Summary:

  • The Consumer Price Index (CPI) dropped by 0.1 percent in 2006, and for most of the year the actual development of prices deviated from the target-mainly from above in the first half of the year and from below in the last quarter.  
  • The variance in the development of prices during the year derived primarily from the variance in the development of the NIS exchange rate vis-?-vis the dollar-depreciation from mid-2005 to February 2006, and appreciation during the rest of the year.

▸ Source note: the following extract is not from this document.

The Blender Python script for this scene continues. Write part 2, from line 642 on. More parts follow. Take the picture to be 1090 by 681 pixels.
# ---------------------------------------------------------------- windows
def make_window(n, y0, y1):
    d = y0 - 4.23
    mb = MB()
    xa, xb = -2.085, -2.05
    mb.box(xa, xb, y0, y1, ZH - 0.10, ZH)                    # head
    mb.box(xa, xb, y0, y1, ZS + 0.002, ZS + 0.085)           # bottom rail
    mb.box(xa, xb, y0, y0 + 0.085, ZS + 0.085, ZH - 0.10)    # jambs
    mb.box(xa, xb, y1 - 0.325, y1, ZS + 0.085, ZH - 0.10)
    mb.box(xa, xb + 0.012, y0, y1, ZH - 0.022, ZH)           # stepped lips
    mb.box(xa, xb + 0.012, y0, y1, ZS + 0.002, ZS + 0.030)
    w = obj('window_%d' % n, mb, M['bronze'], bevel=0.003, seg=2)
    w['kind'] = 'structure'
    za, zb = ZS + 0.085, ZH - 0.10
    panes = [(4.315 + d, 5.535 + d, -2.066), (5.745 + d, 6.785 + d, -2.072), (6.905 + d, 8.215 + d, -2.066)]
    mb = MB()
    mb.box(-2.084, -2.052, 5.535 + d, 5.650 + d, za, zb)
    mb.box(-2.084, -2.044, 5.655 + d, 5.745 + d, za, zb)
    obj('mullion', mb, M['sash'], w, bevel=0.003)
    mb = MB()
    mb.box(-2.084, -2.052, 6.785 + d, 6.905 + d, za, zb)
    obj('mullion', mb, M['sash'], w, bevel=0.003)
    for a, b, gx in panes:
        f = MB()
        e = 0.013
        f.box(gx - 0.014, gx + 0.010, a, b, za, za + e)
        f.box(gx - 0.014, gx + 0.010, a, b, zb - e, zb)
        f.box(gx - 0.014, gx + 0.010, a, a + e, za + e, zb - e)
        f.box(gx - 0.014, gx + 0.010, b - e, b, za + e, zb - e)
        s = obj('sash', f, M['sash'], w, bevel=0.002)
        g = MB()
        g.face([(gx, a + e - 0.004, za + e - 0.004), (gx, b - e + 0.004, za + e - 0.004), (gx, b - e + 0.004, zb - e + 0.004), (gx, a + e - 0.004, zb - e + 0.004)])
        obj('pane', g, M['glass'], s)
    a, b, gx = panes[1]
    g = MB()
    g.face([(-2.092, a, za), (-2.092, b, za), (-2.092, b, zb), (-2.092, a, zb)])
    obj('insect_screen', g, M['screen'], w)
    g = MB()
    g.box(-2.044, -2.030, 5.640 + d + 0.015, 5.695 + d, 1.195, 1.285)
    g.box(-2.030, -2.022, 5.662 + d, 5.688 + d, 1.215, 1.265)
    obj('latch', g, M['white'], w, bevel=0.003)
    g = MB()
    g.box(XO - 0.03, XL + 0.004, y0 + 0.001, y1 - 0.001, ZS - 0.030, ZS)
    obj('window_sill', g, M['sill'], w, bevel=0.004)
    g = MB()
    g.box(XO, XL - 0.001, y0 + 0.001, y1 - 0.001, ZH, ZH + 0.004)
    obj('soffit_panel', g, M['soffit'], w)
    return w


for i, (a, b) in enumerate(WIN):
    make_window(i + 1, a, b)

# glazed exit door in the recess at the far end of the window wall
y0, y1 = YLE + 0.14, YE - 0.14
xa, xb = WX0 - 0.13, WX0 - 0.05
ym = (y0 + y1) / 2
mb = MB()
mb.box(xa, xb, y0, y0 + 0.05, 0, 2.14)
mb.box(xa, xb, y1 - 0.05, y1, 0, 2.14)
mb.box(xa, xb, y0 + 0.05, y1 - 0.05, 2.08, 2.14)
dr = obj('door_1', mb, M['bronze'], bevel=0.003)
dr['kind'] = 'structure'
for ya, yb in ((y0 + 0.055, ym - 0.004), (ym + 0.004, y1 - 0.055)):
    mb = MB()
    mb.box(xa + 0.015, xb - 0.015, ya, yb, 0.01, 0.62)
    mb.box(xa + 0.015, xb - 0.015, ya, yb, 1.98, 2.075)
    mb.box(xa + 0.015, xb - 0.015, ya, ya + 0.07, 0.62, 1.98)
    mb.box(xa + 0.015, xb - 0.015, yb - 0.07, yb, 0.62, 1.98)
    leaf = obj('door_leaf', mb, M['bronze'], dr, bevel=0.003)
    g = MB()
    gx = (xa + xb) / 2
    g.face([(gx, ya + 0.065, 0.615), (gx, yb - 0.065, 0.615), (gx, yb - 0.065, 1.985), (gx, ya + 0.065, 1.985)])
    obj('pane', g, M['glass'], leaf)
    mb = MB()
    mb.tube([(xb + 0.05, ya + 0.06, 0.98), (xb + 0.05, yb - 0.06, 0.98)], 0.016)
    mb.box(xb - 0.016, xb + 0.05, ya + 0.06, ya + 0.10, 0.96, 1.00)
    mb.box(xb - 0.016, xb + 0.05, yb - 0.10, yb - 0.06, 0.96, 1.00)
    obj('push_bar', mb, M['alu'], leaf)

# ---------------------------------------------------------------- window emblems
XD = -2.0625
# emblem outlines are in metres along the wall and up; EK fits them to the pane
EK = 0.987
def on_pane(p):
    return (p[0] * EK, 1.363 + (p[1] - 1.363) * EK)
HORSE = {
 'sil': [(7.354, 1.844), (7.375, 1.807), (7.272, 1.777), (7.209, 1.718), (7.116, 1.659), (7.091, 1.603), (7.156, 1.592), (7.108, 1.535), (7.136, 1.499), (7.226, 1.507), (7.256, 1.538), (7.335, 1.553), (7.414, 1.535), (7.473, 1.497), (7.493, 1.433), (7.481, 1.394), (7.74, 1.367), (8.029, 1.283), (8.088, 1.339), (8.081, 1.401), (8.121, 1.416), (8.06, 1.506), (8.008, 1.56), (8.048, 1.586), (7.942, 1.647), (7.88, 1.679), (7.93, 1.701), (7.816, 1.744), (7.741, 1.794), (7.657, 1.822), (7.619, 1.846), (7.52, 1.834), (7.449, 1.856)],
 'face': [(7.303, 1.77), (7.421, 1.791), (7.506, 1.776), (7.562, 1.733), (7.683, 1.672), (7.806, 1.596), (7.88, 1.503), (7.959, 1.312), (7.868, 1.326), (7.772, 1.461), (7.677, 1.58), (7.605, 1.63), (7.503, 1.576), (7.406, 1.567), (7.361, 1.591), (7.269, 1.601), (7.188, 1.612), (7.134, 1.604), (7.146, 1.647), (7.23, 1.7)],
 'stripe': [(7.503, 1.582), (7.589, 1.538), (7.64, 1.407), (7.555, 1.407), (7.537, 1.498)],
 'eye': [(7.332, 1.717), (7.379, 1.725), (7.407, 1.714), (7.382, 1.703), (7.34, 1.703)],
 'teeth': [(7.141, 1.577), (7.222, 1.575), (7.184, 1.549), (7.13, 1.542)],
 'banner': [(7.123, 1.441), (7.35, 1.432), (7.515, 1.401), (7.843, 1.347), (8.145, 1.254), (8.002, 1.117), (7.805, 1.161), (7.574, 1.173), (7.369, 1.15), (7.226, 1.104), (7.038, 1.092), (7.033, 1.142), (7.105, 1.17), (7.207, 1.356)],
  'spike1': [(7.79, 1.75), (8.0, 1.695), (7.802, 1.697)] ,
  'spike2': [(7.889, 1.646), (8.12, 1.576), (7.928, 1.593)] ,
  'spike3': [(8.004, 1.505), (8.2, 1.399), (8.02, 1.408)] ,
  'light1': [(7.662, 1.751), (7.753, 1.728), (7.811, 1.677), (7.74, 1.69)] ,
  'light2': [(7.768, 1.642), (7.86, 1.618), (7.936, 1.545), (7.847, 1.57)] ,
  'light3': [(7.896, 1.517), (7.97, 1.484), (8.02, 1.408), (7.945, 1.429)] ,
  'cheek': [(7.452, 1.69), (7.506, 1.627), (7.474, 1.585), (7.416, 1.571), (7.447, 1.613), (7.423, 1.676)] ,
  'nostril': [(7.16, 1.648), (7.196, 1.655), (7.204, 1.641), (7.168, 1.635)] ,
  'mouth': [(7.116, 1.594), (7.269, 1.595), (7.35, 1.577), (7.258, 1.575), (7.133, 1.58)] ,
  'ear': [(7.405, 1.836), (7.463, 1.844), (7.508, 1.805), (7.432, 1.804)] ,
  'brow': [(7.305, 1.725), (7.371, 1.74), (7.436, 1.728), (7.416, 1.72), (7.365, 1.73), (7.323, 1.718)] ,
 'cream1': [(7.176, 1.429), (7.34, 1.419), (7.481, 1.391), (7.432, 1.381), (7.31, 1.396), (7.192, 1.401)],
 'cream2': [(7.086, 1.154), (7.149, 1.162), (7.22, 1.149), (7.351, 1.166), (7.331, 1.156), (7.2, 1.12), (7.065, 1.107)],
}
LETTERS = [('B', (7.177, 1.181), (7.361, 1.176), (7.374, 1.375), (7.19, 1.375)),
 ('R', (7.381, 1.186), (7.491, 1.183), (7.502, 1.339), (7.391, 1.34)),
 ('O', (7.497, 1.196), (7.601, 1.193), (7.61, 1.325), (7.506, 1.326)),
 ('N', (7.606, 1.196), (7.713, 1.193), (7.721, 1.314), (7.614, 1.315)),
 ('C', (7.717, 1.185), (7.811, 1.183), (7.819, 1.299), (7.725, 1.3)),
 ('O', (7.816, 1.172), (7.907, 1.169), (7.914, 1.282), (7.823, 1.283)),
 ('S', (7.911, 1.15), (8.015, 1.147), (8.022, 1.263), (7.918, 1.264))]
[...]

This variance was also influenced by the variance in fuel and energy prices ,which rose sharply at the beginning of the year and plummeted at the end of it.  
  • Rapid economic growth continued in 2006, due mainly to increased demand, as had been the case in the preceding two years, exerting upward pressure on domestic prices during the year.  
  • In the wake of actual price developments and inflation expectations, the Bank of Israel raised the interest rate three times during the course of the first third of the year, by a cumulative 0.75 percentage points, and by another 0.25 percentage points during the war, in August. In the last quarter this trend was reversed and the interest rate was reduced twice by a cumulative 0.5 percentage points, and by another 0.75 percentage points in the first two months of 2007.  
  • The interest-rate reduction at the end of 2006 and beginning of 2007 led to a negative 1 percentage-point differential between the Bank of Israel's key interest rate and that of the US Federal Reserve. This unprecedented differential was supported by Israel's economic fundamentals, and particularly by the considerable surplus in the balance of payments on current account.